• _Goal_:
Check each line of the listing, and copy it if it contains the word "from".
== Source data
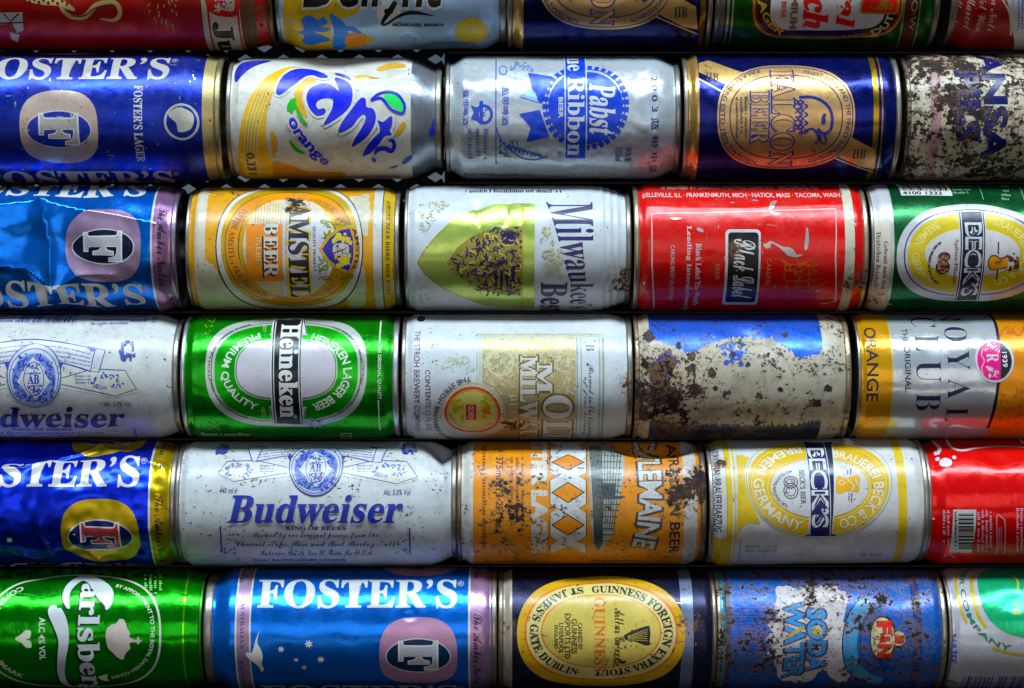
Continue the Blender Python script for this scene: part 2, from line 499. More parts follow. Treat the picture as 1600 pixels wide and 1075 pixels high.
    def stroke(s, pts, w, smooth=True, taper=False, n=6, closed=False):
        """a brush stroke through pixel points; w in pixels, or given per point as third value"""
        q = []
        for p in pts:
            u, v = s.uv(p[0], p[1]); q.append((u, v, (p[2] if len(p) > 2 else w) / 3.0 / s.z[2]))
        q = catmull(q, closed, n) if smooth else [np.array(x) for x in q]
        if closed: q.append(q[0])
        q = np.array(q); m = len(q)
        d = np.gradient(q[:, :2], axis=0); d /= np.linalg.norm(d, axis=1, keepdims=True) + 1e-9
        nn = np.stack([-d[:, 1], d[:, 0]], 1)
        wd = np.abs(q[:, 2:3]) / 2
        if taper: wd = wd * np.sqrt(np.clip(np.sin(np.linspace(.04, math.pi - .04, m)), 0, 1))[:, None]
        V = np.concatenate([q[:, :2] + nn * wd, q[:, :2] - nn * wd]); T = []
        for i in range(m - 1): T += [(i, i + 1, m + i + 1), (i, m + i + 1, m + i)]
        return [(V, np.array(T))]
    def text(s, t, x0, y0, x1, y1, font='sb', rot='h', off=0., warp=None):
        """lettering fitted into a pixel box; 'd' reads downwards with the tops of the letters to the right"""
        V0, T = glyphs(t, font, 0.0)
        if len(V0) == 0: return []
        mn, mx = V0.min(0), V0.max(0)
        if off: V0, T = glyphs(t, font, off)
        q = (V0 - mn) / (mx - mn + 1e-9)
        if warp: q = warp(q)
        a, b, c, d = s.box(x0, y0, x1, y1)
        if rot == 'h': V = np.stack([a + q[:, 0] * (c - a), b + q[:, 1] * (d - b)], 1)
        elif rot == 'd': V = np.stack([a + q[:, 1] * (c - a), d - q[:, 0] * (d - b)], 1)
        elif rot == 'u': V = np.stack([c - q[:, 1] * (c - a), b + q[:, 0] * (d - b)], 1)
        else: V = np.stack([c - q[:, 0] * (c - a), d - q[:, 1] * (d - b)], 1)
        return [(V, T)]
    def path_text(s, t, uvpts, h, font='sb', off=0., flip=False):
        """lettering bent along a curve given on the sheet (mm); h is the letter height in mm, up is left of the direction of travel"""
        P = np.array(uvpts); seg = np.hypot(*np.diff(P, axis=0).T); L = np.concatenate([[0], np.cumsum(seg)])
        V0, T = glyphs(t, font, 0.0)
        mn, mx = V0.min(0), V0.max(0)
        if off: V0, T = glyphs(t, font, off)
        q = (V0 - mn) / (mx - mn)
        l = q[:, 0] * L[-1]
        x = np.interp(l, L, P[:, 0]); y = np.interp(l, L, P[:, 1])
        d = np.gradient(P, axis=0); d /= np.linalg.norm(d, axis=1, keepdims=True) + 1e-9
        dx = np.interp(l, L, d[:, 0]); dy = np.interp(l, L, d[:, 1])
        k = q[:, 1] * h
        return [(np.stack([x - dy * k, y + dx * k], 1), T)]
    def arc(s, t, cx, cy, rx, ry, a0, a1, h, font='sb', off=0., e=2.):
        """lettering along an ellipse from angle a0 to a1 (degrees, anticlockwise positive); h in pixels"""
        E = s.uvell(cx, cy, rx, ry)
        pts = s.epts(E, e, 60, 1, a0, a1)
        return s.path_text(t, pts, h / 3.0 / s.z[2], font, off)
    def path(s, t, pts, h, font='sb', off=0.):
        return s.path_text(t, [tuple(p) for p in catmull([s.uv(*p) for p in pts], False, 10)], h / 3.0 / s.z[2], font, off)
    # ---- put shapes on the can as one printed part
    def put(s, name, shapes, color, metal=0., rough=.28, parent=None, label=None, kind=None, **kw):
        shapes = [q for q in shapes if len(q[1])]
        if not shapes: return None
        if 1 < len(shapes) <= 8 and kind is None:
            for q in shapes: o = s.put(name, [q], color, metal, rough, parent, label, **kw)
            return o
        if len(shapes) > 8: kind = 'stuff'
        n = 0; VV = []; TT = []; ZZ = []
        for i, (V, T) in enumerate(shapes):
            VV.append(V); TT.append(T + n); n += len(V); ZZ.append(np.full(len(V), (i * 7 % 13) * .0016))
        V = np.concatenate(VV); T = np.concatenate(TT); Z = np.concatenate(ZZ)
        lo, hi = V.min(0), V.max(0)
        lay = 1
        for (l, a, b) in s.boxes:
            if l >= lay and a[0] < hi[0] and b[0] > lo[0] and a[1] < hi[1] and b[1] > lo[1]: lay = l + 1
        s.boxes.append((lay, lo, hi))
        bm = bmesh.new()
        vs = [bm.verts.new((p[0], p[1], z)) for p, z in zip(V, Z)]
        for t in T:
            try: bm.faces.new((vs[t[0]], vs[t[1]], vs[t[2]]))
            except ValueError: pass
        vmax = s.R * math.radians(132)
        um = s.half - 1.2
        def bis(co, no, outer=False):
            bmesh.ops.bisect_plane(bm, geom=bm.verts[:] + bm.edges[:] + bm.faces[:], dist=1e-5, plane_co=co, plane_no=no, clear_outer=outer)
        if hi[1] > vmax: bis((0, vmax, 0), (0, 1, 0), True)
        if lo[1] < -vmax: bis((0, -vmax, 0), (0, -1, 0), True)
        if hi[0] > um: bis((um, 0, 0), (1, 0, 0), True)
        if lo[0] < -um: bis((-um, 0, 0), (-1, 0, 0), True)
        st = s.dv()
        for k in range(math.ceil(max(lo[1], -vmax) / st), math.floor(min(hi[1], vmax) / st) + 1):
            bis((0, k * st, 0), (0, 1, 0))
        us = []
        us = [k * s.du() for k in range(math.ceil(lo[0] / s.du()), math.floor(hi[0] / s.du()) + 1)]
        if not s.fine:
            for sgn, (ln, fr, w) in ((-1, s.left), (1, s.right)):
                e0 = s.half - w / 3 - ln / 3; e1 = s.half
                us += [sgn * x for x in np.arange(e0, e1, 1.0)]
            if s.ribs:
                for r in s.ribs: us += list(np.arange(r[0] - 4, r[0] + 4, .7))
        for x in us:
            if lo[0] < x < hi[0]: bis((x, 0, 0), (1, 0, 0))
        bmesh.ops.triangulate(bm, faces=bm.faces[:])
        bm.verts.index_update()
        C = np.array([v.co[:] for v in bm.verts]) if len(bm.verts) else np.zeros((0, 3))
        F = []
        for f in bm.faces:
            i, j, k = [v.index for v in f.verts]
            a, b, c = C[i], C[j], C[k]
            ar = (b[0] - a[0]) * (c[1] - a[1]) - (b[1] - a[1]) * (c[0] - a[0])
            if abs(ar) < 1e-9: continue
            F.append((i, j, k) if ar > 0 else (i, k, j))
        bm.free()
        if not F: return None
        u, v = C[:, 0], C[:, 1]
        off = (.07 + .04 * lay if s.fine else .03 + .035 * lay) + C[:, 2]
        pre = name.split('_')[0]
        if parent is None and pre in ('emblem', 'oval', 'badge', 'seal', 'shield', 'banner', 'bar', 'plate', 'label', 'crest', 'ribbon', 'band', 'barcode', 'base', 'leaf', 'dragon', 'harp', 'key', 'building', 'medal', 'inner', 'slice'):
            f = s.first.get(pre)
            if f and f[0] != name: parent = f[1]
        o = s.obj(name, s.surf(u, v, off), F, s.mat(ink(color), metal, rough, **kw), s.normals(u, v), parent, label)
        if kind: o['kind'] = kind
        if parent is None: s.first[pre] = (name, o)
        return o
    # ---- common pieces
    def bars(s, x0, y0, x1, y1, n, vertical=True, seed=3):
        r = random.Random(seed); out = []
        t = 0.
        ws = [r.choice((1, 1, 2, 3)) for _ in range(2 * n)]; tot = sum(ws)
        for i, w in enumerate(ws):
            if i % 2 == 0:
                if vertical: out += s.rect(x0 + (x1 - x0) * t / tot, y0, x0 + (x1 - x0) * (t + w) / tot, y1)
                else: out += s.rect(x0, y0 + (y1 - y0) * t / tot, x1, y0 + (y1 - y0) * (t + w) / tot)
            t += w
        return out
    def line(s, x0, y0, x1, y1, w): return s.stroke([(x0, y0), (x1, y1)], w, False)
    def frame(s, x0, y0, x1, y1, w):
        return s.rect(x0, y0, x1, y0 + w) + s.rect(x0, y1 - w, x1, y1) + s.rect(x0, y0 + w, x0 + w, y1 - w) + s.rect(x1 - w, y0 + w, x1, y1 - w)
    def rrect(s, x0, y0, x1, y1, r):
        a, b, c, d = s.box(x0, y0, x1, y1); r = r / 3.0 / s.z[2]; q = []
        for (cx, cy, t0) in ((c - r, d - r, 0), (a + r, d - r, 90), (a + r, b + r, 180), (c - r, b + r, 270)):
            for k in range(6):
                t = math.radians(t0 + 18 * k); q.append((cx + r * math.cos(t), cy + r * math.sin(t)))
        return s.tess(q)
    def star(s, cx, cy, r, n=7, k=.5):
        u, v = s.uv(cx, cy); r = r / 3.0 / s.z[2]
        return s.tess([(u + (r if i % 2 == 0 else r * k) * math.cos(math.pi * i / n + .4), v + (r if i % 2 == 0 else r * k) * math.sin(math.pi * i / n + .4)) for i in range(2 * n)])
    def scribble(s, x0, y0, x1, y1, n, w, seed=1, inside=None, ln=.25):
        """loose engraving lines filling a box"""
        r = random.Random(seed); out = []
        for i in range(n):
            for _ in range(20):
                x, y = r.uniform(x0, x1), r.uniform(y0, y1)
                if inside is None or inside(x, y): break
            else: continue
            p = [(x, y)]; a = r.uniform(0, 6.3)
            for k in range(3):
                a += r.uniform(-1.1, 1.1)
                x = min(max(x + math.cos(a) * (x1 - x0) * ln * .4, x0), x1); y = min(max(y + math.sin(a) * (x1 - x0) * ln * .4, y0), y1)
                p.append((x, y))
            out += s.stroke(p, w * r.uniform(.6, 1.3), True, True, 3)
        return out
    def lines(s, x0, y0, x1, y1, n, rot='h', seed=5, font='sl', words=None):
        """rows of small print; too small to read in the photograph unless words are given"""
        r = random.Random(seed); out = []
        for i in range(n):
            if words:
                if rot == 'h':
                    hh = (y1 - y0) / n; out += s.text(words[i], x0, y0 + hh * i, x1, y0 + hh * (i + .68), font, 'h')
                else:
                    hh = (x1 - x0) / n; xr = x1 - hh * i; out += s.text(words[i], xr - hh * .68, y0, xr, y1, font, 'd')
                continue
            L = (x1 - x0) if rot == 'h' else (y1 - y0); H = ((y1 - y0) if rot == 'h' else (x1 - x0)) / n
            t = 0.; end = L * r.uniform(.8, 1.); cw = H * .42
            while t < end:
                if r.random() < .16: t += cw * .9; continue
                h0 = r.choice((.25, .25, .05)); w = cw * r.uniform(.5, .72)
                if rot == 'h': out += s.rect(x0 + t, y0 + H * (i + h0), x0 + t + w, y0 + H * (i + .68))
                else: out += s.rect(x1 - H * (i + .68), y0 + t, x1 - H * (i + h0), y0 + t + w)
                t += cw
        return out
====
• _Output for this exercise_:
Continue the Blender Python script for this scene: part 2, from line 499. More parts follow. Treat the picture as 1600 pixels wide and 1075 pixels high.
        """lettering along an ellipse from angle a0 to a1 (degrees, anticlockwise positive); h in pixels"""